Still looking outside the box.

Having tried a good idea which did not work out, I was still determined to lower costs of production and reduce waste in our process of drying the tobacco.

At the time we were using Lignite which is like coal, but much more fragile since it can physically break more easily than coal and becomes chipped. This meant that we had about 20 loss between the lignite delivered and the lignite actually used.

One day I visited the lignite mine which was a huge open pit with trucks going into this and filling up with the lignite which was being excavated by diggers.

On the periferi of the mine was a very large mountain of lignite dust and chips. There was smoke coming from the top. I was told that the rain causes the inside of the mountain of lignite to internally combust. The manager of the mine also told me that this was a problem because of the space and time it took to remove the chips from the mine and store them on this big heap.

Once again I thought of briquettes. I wondered whether we could successfully. make briquettes to use in the curing barns.

With a couple of engineers we set about trying to find a solution.

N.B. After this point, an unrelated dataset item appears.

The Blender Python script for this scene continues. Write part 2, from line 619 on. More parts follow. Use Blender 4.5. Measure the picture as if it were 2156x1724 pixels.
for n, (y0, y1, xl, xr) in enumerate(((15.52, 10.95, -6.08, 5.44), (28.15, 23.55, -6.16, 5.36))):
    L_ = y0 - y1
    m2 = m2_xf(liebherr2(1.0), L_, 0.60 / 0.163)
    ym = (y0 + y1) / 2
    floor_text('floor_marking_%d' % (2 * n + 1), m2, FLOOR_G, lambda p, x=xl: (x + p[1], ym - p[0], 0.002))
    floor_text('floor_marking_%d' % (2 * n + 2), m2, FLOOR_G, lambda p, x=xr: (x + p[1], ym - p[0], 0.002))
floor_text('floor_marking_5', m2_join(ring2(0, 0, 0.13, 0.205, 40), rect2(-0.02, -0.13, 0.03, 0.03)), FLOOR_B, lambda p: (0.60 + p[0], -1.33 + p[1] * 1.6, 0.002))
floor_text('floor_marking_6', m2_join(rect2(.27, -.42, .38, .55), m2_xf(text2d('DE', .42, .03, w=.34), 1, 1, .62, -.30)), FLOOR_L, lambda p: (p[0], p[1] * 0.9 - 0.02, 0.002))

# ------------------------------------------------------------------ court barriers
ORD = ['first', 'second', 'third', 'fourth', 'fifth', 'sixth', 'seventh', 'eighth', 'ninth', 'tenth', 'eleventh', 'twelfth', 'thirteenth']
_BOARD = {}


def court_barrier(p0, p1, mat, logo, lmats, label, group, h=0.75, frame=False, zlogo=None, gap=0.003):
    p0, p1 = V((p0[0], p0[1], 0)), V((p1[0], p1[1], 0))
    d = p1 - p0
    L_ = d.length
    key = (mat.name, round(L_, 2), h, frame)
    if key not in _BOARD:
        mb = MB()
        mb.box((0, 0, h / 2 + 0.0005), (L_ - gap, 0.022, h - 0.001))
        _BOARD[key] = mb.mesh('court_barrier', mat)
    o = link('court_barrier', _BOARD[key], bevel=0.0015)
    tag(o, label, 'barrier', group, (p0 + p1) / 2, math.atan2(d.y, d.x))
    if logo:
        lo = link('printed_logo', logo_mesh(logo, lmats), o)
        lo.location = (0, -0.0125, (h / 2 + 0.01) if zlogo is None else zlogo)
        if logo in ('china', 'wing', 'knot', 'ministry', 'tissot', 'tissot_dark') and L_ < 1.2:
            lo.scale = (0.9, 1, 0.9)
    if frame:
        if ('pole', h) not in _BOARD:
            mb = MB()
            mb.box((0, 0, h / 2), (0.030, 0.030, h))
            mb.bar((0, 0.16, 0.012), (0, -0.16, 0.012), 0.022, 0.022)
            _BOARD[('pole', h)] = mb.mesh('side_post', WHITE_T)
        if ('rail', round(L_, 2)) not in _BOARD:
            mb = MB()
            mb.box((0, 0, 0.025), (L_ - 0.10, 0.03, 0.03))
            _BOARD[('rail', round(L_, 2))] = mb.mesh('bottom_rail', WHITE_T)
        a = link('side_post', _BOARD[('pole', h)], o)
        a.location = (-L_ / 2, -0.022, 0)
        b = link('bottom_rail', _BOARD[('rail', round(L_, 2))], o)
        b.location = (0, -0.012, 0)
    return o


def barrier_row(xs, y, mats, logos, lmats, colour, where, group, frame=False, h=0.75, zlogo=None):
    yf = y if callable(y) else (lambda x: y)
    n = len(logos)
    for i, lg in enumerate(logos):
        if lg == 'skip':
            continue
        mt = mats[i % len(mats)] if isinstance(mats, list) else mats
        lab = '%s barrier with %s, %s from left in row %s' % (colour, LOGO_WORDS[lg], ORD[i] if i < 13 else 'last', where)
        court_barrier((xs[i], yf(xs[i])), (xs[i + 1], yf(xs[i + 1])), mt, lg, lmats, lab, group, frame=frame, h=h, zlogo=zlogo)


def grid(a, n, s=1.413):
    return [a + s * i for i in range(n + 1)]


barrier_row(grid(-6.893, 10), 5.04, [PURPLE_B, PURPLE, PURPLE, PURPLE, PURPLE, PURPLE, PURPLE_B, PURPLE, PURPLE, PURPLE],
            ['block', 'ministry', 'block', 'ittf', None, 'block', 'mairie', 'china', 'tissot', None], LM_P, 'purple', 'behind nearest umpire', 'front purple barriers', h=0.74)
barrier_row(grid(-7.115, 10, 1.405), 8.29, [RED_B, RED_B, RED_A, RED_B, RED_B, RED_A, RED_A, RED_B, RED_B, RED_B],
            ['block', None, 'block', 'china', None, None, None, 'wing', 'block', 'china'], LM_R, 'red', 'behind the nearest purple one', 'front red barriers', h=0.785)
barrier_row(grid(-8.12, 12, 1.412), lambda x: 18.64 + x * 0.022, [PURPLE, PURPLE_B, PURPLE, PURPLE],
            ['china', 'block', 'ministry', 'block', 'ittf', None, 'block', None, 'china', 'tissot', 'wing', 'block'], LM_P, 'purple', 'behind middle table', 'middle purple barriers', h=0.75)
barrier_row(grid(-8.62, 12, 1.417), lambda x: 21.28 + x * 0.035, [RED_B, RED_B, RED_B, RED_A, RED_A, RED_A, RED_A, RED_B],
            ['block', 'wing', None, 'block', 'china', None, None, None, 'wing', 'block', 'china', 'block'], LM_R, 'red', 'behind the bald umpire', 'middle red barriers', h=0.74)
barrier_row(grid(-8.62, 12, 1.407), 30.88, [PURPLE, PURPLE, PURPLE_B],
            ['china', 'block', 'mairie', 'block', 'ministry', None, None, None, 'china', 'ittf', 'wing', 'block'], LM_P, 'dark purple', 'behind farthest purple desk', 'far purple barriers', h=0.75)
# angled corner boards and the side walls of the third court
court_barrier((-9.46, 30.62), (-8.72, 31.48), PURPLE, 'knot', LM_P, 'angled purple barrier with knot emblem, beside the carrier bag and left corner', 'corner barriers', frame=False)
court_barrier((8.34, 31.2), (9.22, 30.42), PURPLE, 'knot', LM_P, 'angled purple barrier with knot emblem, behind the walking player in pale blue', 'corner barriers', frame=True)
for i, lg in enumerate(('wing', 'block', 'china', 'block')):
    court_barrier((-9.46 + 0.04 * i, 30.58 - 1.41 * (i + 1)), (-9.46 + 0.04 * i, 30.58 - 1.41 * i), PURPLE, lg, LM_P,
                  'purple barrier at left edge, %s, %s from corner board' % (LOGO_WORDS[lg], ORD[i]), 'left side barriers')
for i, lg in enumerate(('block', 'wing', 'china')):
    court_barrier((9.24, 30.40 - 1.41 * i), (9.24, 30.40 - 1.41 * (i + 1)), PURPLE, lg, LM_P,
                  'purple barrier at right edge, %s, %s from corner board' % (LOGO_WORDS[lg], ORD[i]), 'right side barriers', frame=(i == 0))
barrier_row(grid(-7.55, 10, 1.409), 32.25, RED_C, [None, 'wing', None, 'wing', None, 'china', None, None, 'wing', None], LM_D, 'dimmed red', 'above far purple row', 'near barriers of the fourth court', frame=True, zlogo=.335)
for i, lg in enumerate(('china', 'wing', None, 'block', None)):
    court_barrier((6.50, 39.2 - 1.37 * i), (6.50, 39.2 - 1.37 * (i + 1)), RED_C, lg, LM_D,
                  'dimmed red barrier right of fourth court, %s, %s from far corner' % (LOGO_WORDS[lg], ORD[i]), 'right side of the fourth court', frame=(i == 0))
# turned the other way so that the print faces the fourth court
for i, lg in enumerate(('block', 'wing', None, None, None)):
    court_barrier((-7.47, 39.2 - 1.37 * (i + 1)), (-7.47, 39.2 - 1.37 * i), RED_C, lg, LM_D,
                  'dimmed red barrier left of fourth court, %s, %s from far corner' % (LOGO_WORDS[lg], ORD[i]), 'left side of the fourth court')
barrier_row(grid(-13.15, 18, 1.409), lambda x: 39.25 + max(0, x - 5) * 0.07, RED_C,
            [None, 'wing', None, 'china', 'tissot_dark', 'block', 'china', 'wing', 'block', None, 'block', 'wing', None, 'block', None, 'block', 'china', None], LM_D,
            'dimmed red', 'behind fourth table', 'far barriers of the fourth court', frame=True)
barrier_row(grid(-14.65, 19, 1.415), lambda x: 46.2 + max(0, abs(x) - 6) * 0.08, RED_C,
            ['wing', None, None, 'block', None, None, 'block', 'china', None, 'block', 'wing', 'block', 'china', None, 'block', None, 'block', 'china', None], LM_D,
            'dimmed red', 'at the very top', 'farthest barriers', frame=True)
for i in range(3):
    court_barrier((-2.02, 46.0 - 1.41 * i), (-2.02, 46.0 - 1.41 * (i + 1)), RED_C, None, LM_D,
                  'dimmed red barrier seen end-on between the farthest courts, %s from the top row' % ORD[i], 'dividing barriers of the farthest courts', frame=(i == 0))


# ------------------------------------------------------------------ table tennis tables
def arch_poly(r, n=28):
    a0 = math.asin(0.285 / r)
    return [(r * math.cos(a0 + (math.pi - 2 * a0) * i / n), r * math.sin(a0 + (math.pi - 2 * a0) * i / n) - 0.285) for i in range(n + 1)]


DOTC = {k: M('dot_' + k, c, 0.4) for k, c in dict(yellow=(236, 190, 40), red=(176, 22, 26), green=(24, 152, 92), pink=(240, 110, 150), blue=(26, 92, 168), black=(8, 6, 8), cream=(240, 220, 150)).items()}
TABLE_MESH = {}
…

Approximately 4 months later we were able to produce a briquette made from compacted lignite powder. But...

We could not get it burn. The perfect egg shaped briquette looked great, we knew the ingredients would work but we could not get them to burn.

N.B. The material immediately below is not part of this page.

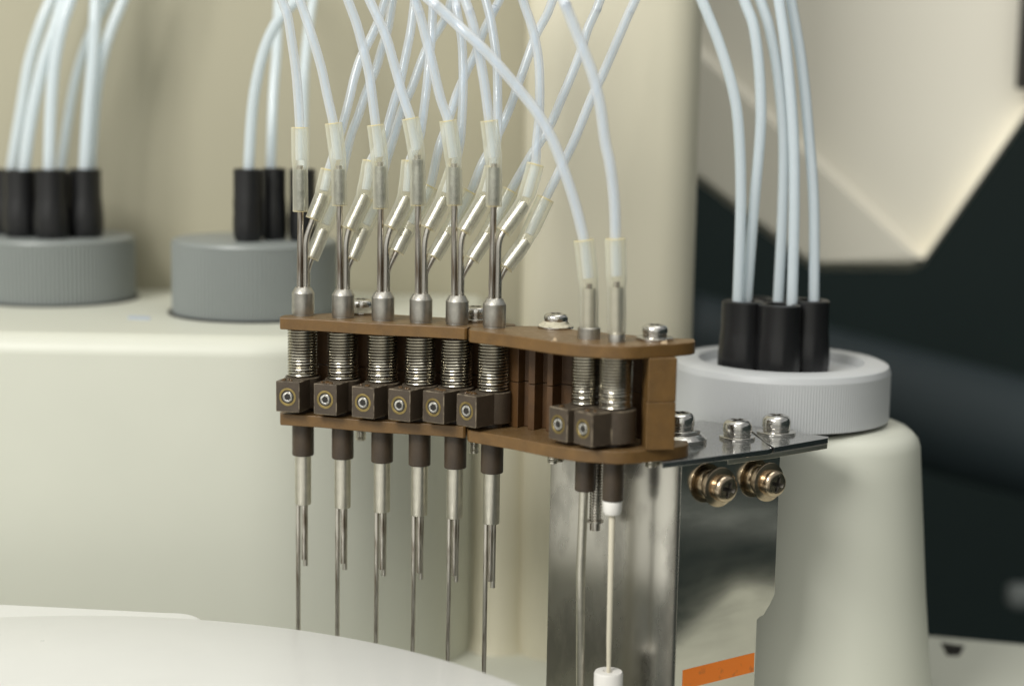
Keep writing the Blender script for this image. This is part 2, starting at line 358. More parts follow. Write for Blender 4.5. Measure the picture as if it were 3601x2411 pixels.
# white covers in the foreground
ZC = -69.0
q = [dZ(480, 1415, ZC), dZ(690, 1437, ZC), dZ(960, 1490, ZC), dZ(1200, 1568, ZC)]
def circ(p1, p2, p3):
    ax, ay, bx, by, cx, cy = p1.x, p1.y, p2.x, p2.y, p3.x, p3.y
    d = 2*(ax*(by-cy)+bx*(cy-ay)+cx*(ay-by))
    ux = ((ax*ax+ay*ay)*(by-cy)+(bx*bx+by*by)*(cy-ay)+(cx*cx+cy*cy)*(ay-by))/d
    uy = ((ax*ax+ay*ay)*(cx-bx)+(bx*bx+by*by)*(ax-cx)+(cx*cx+cy*cy)*(bx-ax))/d
    return ux, uy, hypot(ax-ux, ay-uy)
ux, uy, rr = circ(q[0], q[2], q[3])
disc = MB().lathe([(rr-3, ZC-8), (rr, ZC-7), (rr+.3, ZC-1.2), (rr-.4, ZC-.2), (rr-1.6, ZC+.1), (rr*.7, ZC+.9), (rr*.3, ZC+1.4), (.5, ZC+1.5)], Matrix.Translation((ux, uy, 0)), 200)
d_ = make('round_cover', disc, M['cover'], org=(ux, uy, ZC-8)); tag(d_, 'large glossy white round cover in the lower left foreground', 'cover')
ra, rb = dZ(-60, 1376, ZC-2), dZ(485, 1400, ZC-2)
pl = [(-330, ra.y), (-130, ra.y)] + [(rb.x-12, rb.y+1.0)] + arc(rb.x-10, rb.y-9, 10, 10, 80, 0, 8) + [(rb.x, -90), (-330, -90)]
c_ = make('rear_cover', MB().prism(pl, ZC-14, ZC-2), M['cover'], bevel=2.2, bseg=5, bang=50, org=(-200, -20, ZC-14))
tag(c_, 'flat white cover with a rounded corner behind the big round cover at left', 'cover')

# ================================================================ BOTTLE CAPS, FITTINGS, REAR HOSES
def ribbed(r, h, n, depth, fil, inner=None):
    if n > 200: depth = .10
    mb = MB(); seg = n*4
    def lp(rad, z, d): return [((rad-(d if (j % 4) in (2, 3) else 0))*cos(2*pi*j/seg), (rad-(d if (j % 4) in (2, 3) else 0))*sin(2*pi*j/seg), z) for j in range(seg)]
    L = [lp(r-1.2, 0, 0), lp(r, .4, depth), lp(r, h-fil-.5, depth), lp(r-.05, h-fil, 0), lp(r-fil*.3, h-fil*.3, 0), lp(r-fil, h, 0)]
    if inner: L += [lp(inner, h, 0), lp(inner-.8, h-2.5, 0)]
    return mb, L
def cap(dx, dyb, zb, r, h, n, matl, label, yc=None, inner=None, fil=1.2):
    yc = yc if yc is not None else dZ(dx, dyb, zb).y + r
    o = Vector((dY(dx, dyb, yc).x, yc, zb))
    mb, L = ribbed(r, h, n, .35, fil, inner)
    mb.loft([[Vector(p)+o for p in l] for l in L])
    c = make('bottle_cap', mb, matl, org=o, sharp=25); tag(c, label, 'bottle cap', 'ribbed bottle caps'); return o
c1 = cap(128, 703, DECK, 25.3, 20.2, 120, M['cap'], 'grey ribbed bottle cap at the far left, cut by the picture edge')
c2 = cap(584, 739, DECK, 25, 22.6, 120, M['cap'], 'grey ribbed bottle cap behind the leftmost wash nozzle')
c3 = cap(1779, 1000, PT+.9, 30.3, 15.7, 240, M['capw'], 'pale grey ribbed bottle cap on the rounded pedestal behind the steel bracket', yc=YCR, inner=23, fil=2.2)
def under(c, r, z):
    return make('cap_shadow_gap', MB().lathe([(r, z-1), (r, z+.2)], Matrix.Translation((c.x, c.y, 0)), 40), M['hole'], org=c)
for c, r in ((c1, 26.3), (c2, 26.3)):  # flat black disk under each grey cap, slightly wider than the cap
    tag(make('black_disk', MB().lathe([(r, DECK+.02), (r, DECK+.5), (r-2, DECK+.6)], Matrix.Translation((c.x, c.y, 0)), 48), M['rubber'], org=c),
        'thin black gasket under the ' + ('far left grey cap' if c is c1 else 'grey cap behind the leftmost nozzle'), 'disk')
tag(make('black_disk', MB().lathe([(27, PT-.6), (27, PT+.95)], Matrix.Translation((c3.x, c3.y, 0)), 48), M['rubber'], org=c3), 'thin black gasket under the pale grey cap', 'disk')  # black disk under the pale cap, narrower than the cap
bl = [dZ(x, y, DECK+.1) for x, y in ((295, 722), (345, 724), (342, 731), (292, 729))]
tag(make('blue_sticker', MB().prism([(p.x, p.y) for p in bl], DECK+.02, DECK+.15), M['blue'], org=bl[0]), 'small pale blue sticker on the deck between the two grey caps', 'sticker')
def fitting(dx, Y, zb, h, rt, rb, label):
    o = Vector((X(dx, Y) if False else dY(dx, 500, Y).x, Y, zb))
    pr = [(rb*.80, 0), (rb*.96, h*.06), (rb, h*.15), (rb, h*.30), (rb*.97, h*.38), (rt*1.04, h*.52), (rt, h*.60), (rt, h-.3), (rt-.4, h), (rt*.62, h), (rt*.6, h-3)]
    seg = 48; mb = MB()
    loops = [[o+Vector((r*(.975 if (j % 4 > 1 and h*.05 < z < h*.4) else 1)*cos(2*pi*j/seg), r*(.975 if (j % 4 > 1 and h*.05 < z < h*.4) else 1)*sin(2*pi*j/seg), z)) for j in range(seg)] for r, z in pr]
    mb.loft(loops)
    f = make('hose_fitting', mb, M['rubber'], org=o, sharp=50)
    tag(f, label, 'fitting', 'black rubber hose fittings on the caps'); return o
z1, z2, z3 = DECK+20.2, DECK+22.6, PT+.9+12.2
y1, y2, y3 = c1.y, c2.y, c3.y
fitting(10, y1+2, z1, 20.5, 4.9, 5.5, 'black fitting at the very left picture edge on the far left grey cap')
fitting(48, y1-9, z1, 21, 4.9, 5.6, 'black fitting second from the picture edge on the far left grey cap')
fitting(118, y1-13, z1, 21.5, 4.9, 5.6, 'black fitting in the middle front of the far left grey cap')
fitting(150, y1+3, z1, 20, 4.7, 5.4, 'black fitting in the middle rear of the far left grey cap')
fitting(196, y1-6, z1, 21.5, 5.0, 5.7, 'black fitting furthest right on the far left grey cap')
fitting(567, y2-10, z2, 21.5, 4.2, 4.4, 'leftmost black fitting on the grey cap behind the nozzles')
fitting(627, y2-2, z2, 21.5, 3.6, 4.1, 'middle black fitting on the grey cap behind the nozzles')
fitting(692, y2-4, z2, 21.5, 3.9, 4.3, 'black fitting seen behind the leftmost wash nozzle tubes')
fitting(1706, y3-6, z3, 20.5, 5.7, 6.4, 'leftmost black fitting on the pale grey cap')
fitting(1790, y3-10, z3, 20.2, 5.9, 6.5, 'middle front black fitting on the pale grey cap')
fitting(1860, y3-4, z3, 20.8, 5.5, 6.2, 'rightmost black fitting on the pale grey cap')
fitting(1740, y3+10, z3, 19.5, 4.6, 5.2, 'rear left black fitting on the pale grey cap')
fitting(1815, y3+10, z3, 19.5, 4.6, 5.2, 'rear right black fitting on the pale grey cap')
def rear_hose(S_, Y0, Y1, r, label, matl, grp):
    n = len(S_); pts = [atY(x, y, Y0+(Y1-Y0)*i/(n-1)) for i, (x, y) in enumerate(S_)]
    b = pts[0]+Vector((0, 0, -4)); d = pts[-1]-pts[-2]; pts = [b]+pts+[pts[-1]+d.normalized()*22]
    mb = MB().tube(spline(pts, 8), r, 14)
    o = make('hose', mb, matl, org=pts[0]); tag(o, label, 'hose', grp)
GL, GR = 'hoses rising from the two grey caps', 'hoses rising from the pale grey cap'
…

The briquette machine, comprised two wheels with concave with egg sized indentations working opposite direction to each other and the lignite particles would fall between the two wheels and get compressed.

We were very frustrated, when by sheer accident the two wheels turning were not perfectly aligned and the resulting briquette had a "lip"

This proved to be the solution. The fire would start from the lip since oxygen was available to combust with the lignite.

Once we had figured out a way to make these, I approached the owner of the mine and discussed "helping him" get rid of the waste for a small fee.

We were paying several dollars a ton for the lignite. We agreed on a price for us to dispose of the problem and were able to use the briquettes.

Lesson. Frustration but not giving up. Necessity is the mother of creation.